Character count of GISJOIN

I am working with historical tract data from the 1960s to the present. I have noticed that the number of characters in the GISJOIN field varies (either 12 or 14 characters). My understanding is that the GISJOIN field is derived from FIPS codes, and that each FIPS code consists of 11 characters (2 state, 3 county, 6 tract). It appears that in the historical data files some of the tract codes only contain four characters, while others contain six. Is this due to variation in the way FIPS codes were assigned historically or to some other reason?

Thanks!

Your interpretation is correct. In NHGIS data for 1970, 1980 & 1990, the tract codes may have either 4 or 6 digits, which is consistent with how the Bureau reported the codes in our source files from those years. In 1960 and earlier data, tract codes may also include a prefix or suffix, which our data files provide in separate columns, as well as including them in the full GISJOIN. The combined 1960 tract codes range from 4 to 8 characters in length and may include letters as well as numbers.

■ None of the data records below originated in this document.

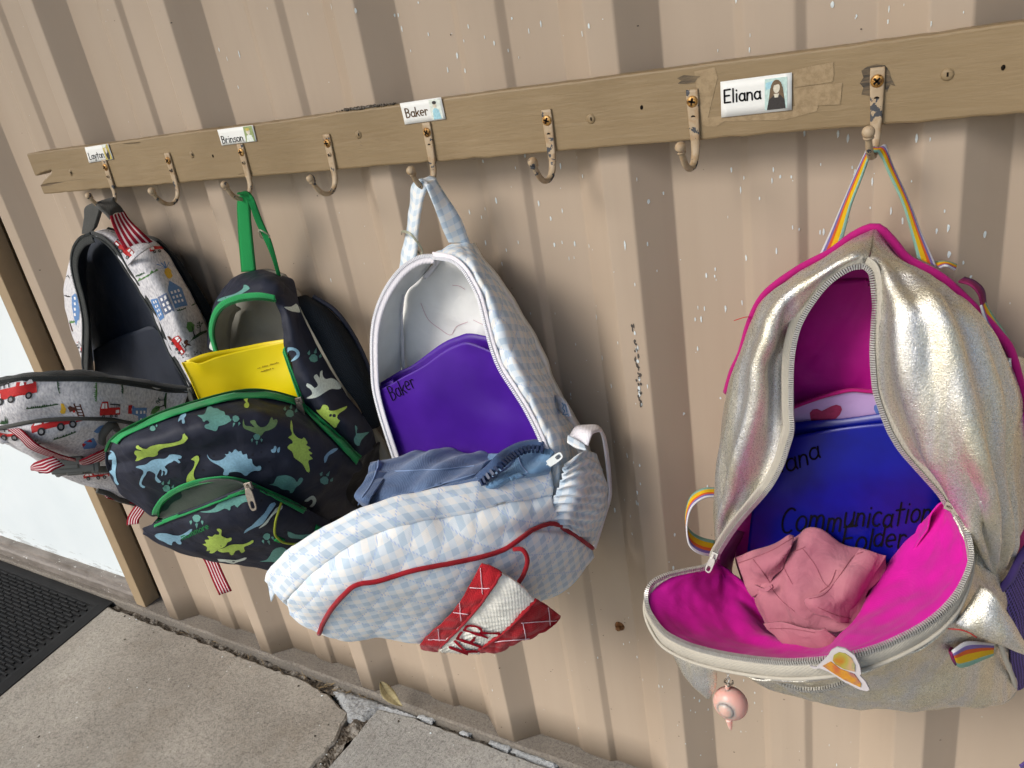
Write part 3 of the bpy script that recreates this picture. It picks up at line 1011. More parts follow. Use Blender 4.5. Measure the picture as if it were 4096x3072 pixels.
# ================================================================= lettering (pen strokes) and name tags
# each letter: advance width, strokes; units: capital height 1, x-height 0.6
def _arc(cx, cy, rx, ry, a0, a1, n=10):
    return [(cx + rx * math.cos(R(a0 + (a1 - a0) * i / n)), cy + ry * math.sin(R(a0 + (a1 - a0) * i / n))) for i in range(n + 1)]
FONT = {
    'L': (.55, [[(.08, 1), (.08, 0)], [(.08, 0), (.5, .02)]]),
    'B': (.62, [[(.08, 1), (.08, 0)], [(.08, .98)] + _arc(.22, .76, .26, .23, 90, -90) + [(.1, .53)], [(.1, .53)] + _arc(.24, .27, .3, .27, 90, -90) + [(.08, 0)]]),
    'E': (.62, [[(.08, 1), (.08, 0)], [(.08, .99), (.55, 1)], [(.08, .53), (.48, .54)], [(.08, .01), (.56, .02)]]),
    'K': (.62, [[(.08, 1), (.08, 0)], [(.55, 1), (.1, .45)], [(.18, .53), (.58, 0)]]),
    'R': (.64, [[(.08, 1), (.08, 0)], [(.08, .98)] + _arc(.24, .74, .28, .25, 90, -90) + [(.1, .48)], [(.24, .48), (.58, 0)]]),
    'A': (.68, [[(.04, 0), (.34, 1)], [(.34, 1), (.64, 0)], [(.14, .36), (.54, .36)]]),
    'C': (.66, [_arc(.38, .5, .32, .5, 55, 305, 14)]),
    'F': (.56, [[(.08, 1), (.06, 0)], [(.0, .98), (.55, 1.04)], [(.07, .5), (.42, .54)]]),
    'a': (.56, [_arc(.27, .3, .21, .28, 60, 400, 14), [(.48, .58), (.47, .2), (.54, .01)]]),
    'b': (.54, [[(.08, 1), (.08, 0)], _arc(.27, .29, .2, .28, 170, -170, 12)]),
    'c': (.48, [_arc(.28, .3, .22, .29, 50, 310, 12)]),
    'd': (.56, [_arc(.26, .3, .21, .29, 50, 330, 12), [(.48, 1), (.48, 0)]]),
    'e': (.54, [[(.08, .3), (.46, .33)] , _arc(.27, .31, .21, .28, 5, 300, 14)]),
    'i': (.24, [[(.12, .6), (.12, 0)], [(.12, .84), (.121, .87)]]),
    'k': (.5, [[(.08, 1), (.08, 0)], [(.44, .58), (.1, .26)], [(.2, .35), (.46, 0)]]),
    'l': (.22, [[(.11, 1.02), (.11, 0)]]),
    'm': (.8, [[(.07, .6), (.07, 0)], [(.08, .36)] + _arc(.22, .38, .14, .2, 150, 10, 6) + [(.37, 0)], [(.38, .36)] + _arc(.53, .38, .15, .2, 150, 10, 6) + [(.7, 0)]]),
    'n': (.54, [[(.07, .6), (.07, 0)], [(.08, .34)] + _arc(.26, .36, .18, .22, 150, 10, 7) + [(.46, 0)]]),
    'o': (.56, [_arc(.28, .3, .22, .29, 80, 440, 14)]),
    'r': (.46, [[(.08, .6), (.09, 0)], [(.09, .3)] + _arc(.26, .36, .17, .22, 150, 40, 6)]),
    's': (.46, [[(.4, .5), (.28, .59), (.12, .52), (.12, .4), (.28, .31), (.4, .2), (.34, .06), (.2, .0), (.06, .08)]]),
    't': (.46, [[(.22, .92), (.22, .0)], [(.04, .62), (.42, .64)]]),
    'u': (.54, [[(.07, .6), (.08, .2), (.16, .03), (.28, .02), (.4, .14), (.46, .3)], [(.46, .6), (.48, 0)]]),
    'y': (.52, [[(.06, .6), (.27, .04)], [(.47, .6), (.27, .04), (.12, -.32)]]),
}
def text_lines(txt, slant=0.0, jitter=0.0, seed=1, gap=0.04):
    rnd = random.Random(seed)
    x, out = 0.0, []
    for ch in txt:
        if ch == ' ': x += .4; continue
        w, st = FONT[ch]
        dy = rnd.uniform(-jitter, jitter); k = 1 + rnd.uniform(-jitter, jitter)
        for s in st: out.append([(x + px_ * k + slant * py_, py_ * k + dy) for px_, py_ in s])
        x += w * k + gap
    return out, x

def text_px(txt, p0, p1, height, up=None, slant=0.0, jitter=0.0, seed=1):
    """Strokes of a word in photograph pixels: baseline from p0 to p1."""
    ln, w = text_lines(txt, slant, jitter, seed)
    p0, p1 = Vector(p0), Vector(p1)
    ex = (p1 - p0) / w
    d = (p1 - p0).normalized()
    ey = (Vector(up) if up else Vector((d.y, -d.x))).normalized() * height
    return [[tuple(p0 + ex * a + ey * b) for a, b in s] for s in ln]

def strokes_mesh(name, lines, w, fn, mat, par):
    """Strokes in any flat 2-D frame; fn maps (x, y) to a point just above the surface."""
    V, F = [], []
    for ln in lines:
        pts = [Vector((q[0], q[1], 0)) for q in ln]
        pts = spline(pts, max(6, len(pts) * 3)) if len(pts) > 2 else [pts[0].lerp(pts[1], i / 3) for i in range(4)]
        pts = [pts[0] + (pts[0] - pts[1]).normalized() * w * .42] + pts + [pts[-1] + (pts[-1] - pts[-2]).normalized() * w * .42]
        for i, q in enumerate(pts):
            t_ = pts[min(i + 1, len(pts) - 1)] - pts[max(i - 1, 0)]
            t_.normalize()
            n_ = Vector((-t_.y, t_.x, 0)) * w / 2 * (.55 if i in (0, len(pts) - 1) else 1)
            a, b = q + n_, q - n_
            V += [fn(a.x, a.y), fn(b.x, b.y)]
            if i: k = len(V); F.append((k - 4, k - 3, k - 1, k - 2))
    return mesh_obj(name, V, F, mat, par, False)

M_PAPER = plain('tag_paper', srgb(236, 236, 230), 0.5, 0.4, mottle=0.02, scale=40, bump=0.05)
M_INK = plain('black_ink', srgb(16, 14, 14), 0.8, 0.1, mottle=0.2, bump=0)
M_INK2 = plain('faded_brown_ink', srgb(88, 62, 30), 0.6, 0.3, mottle=0.15, bump=0)
def flat(name, r, g, b, rough=0.6): return plain(name, srgb(r, g, b), rough, 0.3, mottle=0.15, scale=400, bump=0)

class Tag:
    def __init__(s, quad, d, label):
        s.q = [P(*c, d) for c in quad]                       # TL TR BR BL
        c = sum(s.q, Vector()) / 4
        s.root = empty('name_tag', c, label, 'name tag', 'name tags above the hooks')
        n = 10
        g = [[s.at(i / n, j / 4, 0.0) for i in range(n + 1)] for j in range(5)]
        patch('paper', g, 0, 0, M_PAPER, s.root, 0.00025)
    def at(s, a, b, off=0.0):
        p = s.q[0].lerp(s.q[1], a).lerp(s.q[3].lerp(s.q[2], a), b)
        curl = 0.0006 * (2 * a - 1) ** 2 * (1 if b < .5 else .4)
        return p + Vector((0, -off - curl, 0))
    def text(s, txt, a0, a1, b0, h, mat, w=0.1):
        ln, W = text_lines(txt)
        strokes_mesh('lettering', ln, w, lambda x, y: s.at(a0 + (a1 - a0) * x / W, b0 - h * y, 0.0004), mat, s.root)
    def shape(s, name, pts, mat, par, off):
        V = [s.at(a, b, off) for a, b in pts]
        return mesh_obj(name, V, [tuple(range(len(V)))], mat, par, False)
    def photo(s, a0, a1, b0, b1, bgm, items):
        bgp = s.shape('portrait_photo', [(a0, b0), (a1, b0), (a1, b1), (a0, b1)], bgm, s.root, 0.0003)
        for k, (pts, mat) in enumerate(items):
            s.shape('printed_figure', [(a0 + (a1 - a0) * x, b0 + (b1 - b0) * y) for x, y in pts], mat, bgp, 0.0004 + 0.0001 * k)

def ell(cx, cy, rx, ry, n=16): return [(cx + rx * math.cos(2 * math.pi * i / n), cy + ry * math.sin(2 * math.pi * i / n)) for i in range(n)]
c_pale, c_aqua, c_green = flat('photo_pale', 222, 228, 216), flat('photo_aqua', 160, 205, 215), flat('photo_green', 150, 165, 110)
c_dark, c_brown, c_skin, c_teal = flat('photo_dark', 58, 54, 52), flat('photo_brown', 112, 92, 70), flat('photo_skin', 214, 206, 186), flat('photo_teal', 190, 214, 206)
c_gold = flat('photo_gold', 196, 178, 92)
T = Tag([ZI(683, 180), ZI(870, 150), ZI(913, 275), ZI(718, 305)], YB + .0012, 'small white name tag above the leftmost hook with yellowish portrait')
T.text('Layton', .06, .70, .80, .42, M_INK, .11)
T.photo(.72, .97, .02, .97, c_gold, [(ell(.5, .62, .3, .4), c_dark), (ell(.48, .42, .2, .24), c_skin), ([(.0, .0), (.8, .0), (.6, .18), (.1, .2)], c_pale)])
T = Tag([ZI(1750, 38), ZI(2035, 0), ZI(2065, 130), ZI(1785, 165)], YB + .0012, 'white name tag with greenish child portrait above the hook of the dinosaur backpack')
T.text('Brinson', .04, .66, .88, .45, M_INK, .11)
T.photo(.72, .97, .03, .97, c_green, [(ell(.45, .34, .22, .2), c_skin), ([(.1, 1), (.2, .6), (.45, .52), (.75, .6), (.9, 1)], c_pale), (ell(.44, .2, .22, .1), c_gold)])
T = Tag([ZJ(1107, 208), ZJ(1410, 163), ZJ(1443, 325), ZJ(1143, 365)], YB + .0012, 'white name tag with yellowed edge and pale blue portrait above gingham backpack')
T.text('Baker', .07, .64, .70, .42, M_INK2, .12)
T.photo(.69, .96, .05, .95, c_pale, [([(.15, 1), (.2, .55), (.45, .4), (.75, .55), (.85, 1)], c_aqua), (ell(.46, .28, .16, .16), c_skin), (ell(.46, .16, .18, .09), c_dark)])
T = Tag([ZL(417, 365), ZL(840, 310), ZL(838, 532), ZL(422, 577)], YB + .0016, 'large white name tag with portrait of long-haired child between the two rightmost hooks')
T.text('Eliana', .04, .585, .60, .36, M_INK, .13)
T.photo(.63, .94, .09, .93, c_teal, [([(.05, .12), (.35, .08), (.3, .3), (.05, .35)], c_aqua), (ell(.52, .35, .26, .30), c_brown), ([(.25, .3), (.8, .3), (.9, .8), (.16, .8)], c_brown),
                                 ([(.1, 1), (.18, .68), (.4, .55), (.7, .55), (.88, .7), (.93, 1)], c_dark), ([(.4, .5), (.64, .5), (.6, .62), (.45, .62)], c_skin), (ell(.53, .31, .15, .17), c_skin), ([(.3, .2), (.5, .1), (.72, .14), (.8, .34), (.62, .2), (.42, .22), (.36, .4)], c_brown)])
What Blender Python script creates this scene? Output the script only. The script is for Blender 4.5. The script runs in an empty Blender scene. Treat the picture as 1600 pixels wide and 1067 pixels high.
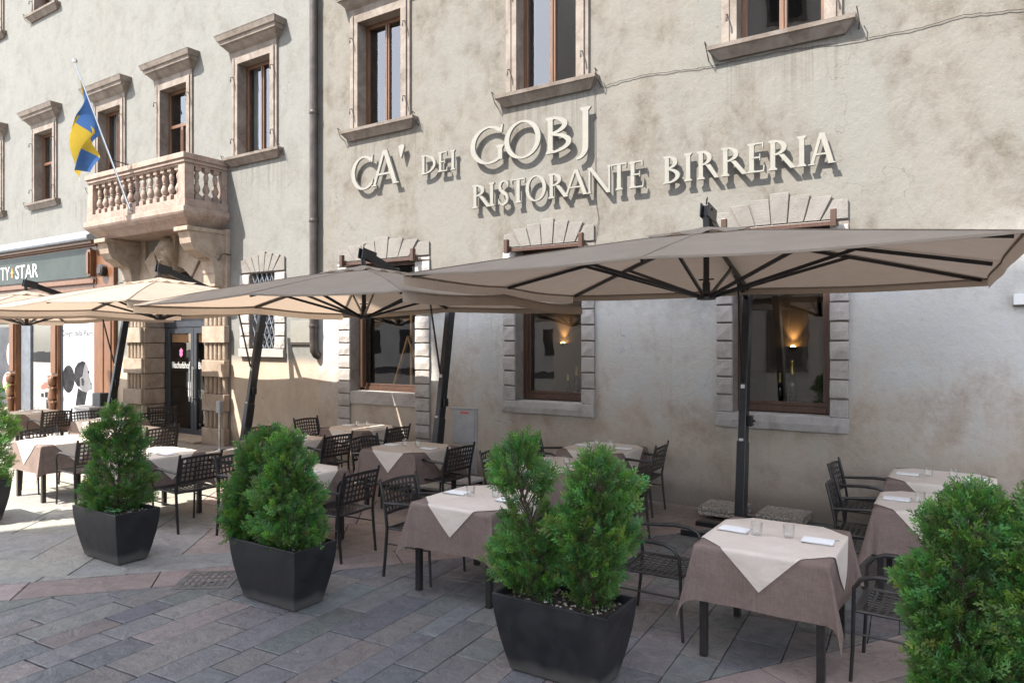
import bpy, bmesh, math, random
import numpy as np
from mathutils import Vector, Matrix, Quaternion
random.seed(7)
S = bpy.context.scene
COL = S.collection
D = 8.92                                    # the facade plane is Y = D; X runs along the wall, Z is up
# ------------------------------------------------------------------ camera, sky, sun, exposure
cam = bpy.data.cameras.new('camera'); co = bpy.data.objects.new('camera', cam); COL.objects.link(co)
co.location = (0, 0, 2.1); co.rotation_euler = (math.radians(90), 0, math.radians(33.55))
cam.sensor_width = 36; cam.lens = 25.2; cam.clip_start = .05; cam.clip_end = 600
S.camera = co
LDIR = Vector((.53, 1.0, -1.5)).normalized()
W = bpy.data.worlds.new('World'); S.world = W; W.use_nodes = True
nt = W.node_tree; bg = nt.nodes['Background']
sky = nt.nodes.new('ShaderNodeTexSky'); sky.sky_type = 'NISHITA'; sky.sun_disc = False
sky.sun_elevation = math.radians(52); sky.sun_rotation = math.atan2(-LDIR.x, -LDIR.y)
sky.altitude = 200; sky.air_density = 1.0; sky.dust_density = 1.5; sky.ozone_density = 1.0
hs = nt.nodes.new('ShaderNodeHueSaturation'); hs.inputs['Saturation'].default_value = .5
nt.links.new(sky.outputs[0], hs.inputs['Color']); nt.links.new(hs.outputs[0], bg.inputs[0]); bg.inputs[1].default_value = .15
sl = bpy.data.lights.new('sun', 'SUN'); sl.energy = 3.8; sl.angle = math.radians(.5); sl.color = (1, .95, .87)
so = bpy.data.objects.new('sun', sl); COL.objects.link(so); so.location = (-10, -20, 30)
so.rotation_euler = LDIR.to_track_quat('-Z', 'Y').to_euler()
S.view_settings.view_transform = 'Standard'; S.view_settings.look = 'None'
S.view_settings.exposure = 2.05; S.view_settings.gamma = 1
S.cycles.max_bounces = 8; S.cycles.diffuse_bounces = 5; S.cycles.transparent_max_bounces = 16
# ------------------------------------------------------------------ materials
def newmat(name):
    m = bpy.data.materials.new(name); m.use_nodes = True
    return m, m.node_tree, m.node_tree.nodes['Principled BSDF']
def N(t, k, **kw):
    n = t.nodes.new(k)
    for a, b in kw.items(): setattr(n, a, b)
    return n
def noise(t, vec, scale, detail=4, rough=.6, dist=0):
    n = N(t, 'ShaderNodeTexNoise'); n.inputs['Scale'].default_value = scale
    n.inputs['Detail'].default_value = detail; n.inputs['Roughness'].default_value = rough
    n.inputs['Distortion'].default_value = dist
    if vec is not None: t.links.new(vec, n.inputs['Vector'])
    return n.outputs['Fac']
def ramp(t, f, stops):
    r = N(t, 'ShaderNodeValToRGB'); e = r.color_ramp.elements
    while len(e) < len(stops): e.new(.5)
    for i, (p, c) in enumerate(stops):
        e[i].position = p; e[i].color = (*c, 1) if len(c) == 3 else c
    t.links.new(f, r.inputs[0]); return r.outputs[0]
def mix(t, f, a, b, mode='MIX'):
    m = N(t, 'ShaderNodeMix', data_type='RGBA', blend_type=mode)
    for s, v in ((m.inputs[0], f), (m.inputs[6], a), (m.inputs[7], b)):
        if isinstance(v, (int, float)): s.default_value = v
        elif isinstance(v, tuple): s.default_value = (*v, 1)
        else: t.links.new(v, s)
    return m.outputs[2]
def maprange(t, v, a, b, c=0, d=1):
    m = N(t, 'ShaderNodeMapRange', interpolation_type='SMOOTHSTEP')
    t.links.new(v, m.inputs[0])
    for i, x in zip((1, 2, 3, 4), (a, b, c, d)): m.inputs[i].default_value = x
    return m.outputs[0]
def math_(t, op, a, b):
    m = N(t, 'ShaderNodeMath', operation=op)
    for s, v in ((m.inputs[0], a), (m.inputs[1], b)):
        if isinstance(v, (int, float)): s.default_value = v
        else: t.links.new(v, s)
    return m.outputs[0]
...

Technically, the tract codes are not “FIPS codes.” The “Federal Information Processing Standard” (FIPS) applies only to “states and statistically equivalent entities, counties and statistically equivalent entities, named populated and related location entities (such as, places and county subdivisions), and American Indian and Alaska Native areas.” The tract codes have instead been defined directly by the Census Bureau or their local partners.

The GISJOIN IDs for tracts include the tract codes as well as NHGIS state and county codes, which are based on FIPS codes, but with an extra digit added in order to distinguish historical entities. For entities that existed in recent decades, the added digit is 0. For historical areas, we use a nonzero digit. E.g., the state of Minnesota has FIPS code 27 and NHGIS code 270. Minnesota Territory, which appears in 1850 census data, predates the FIPS system. NHGIS assigns it a code of 275.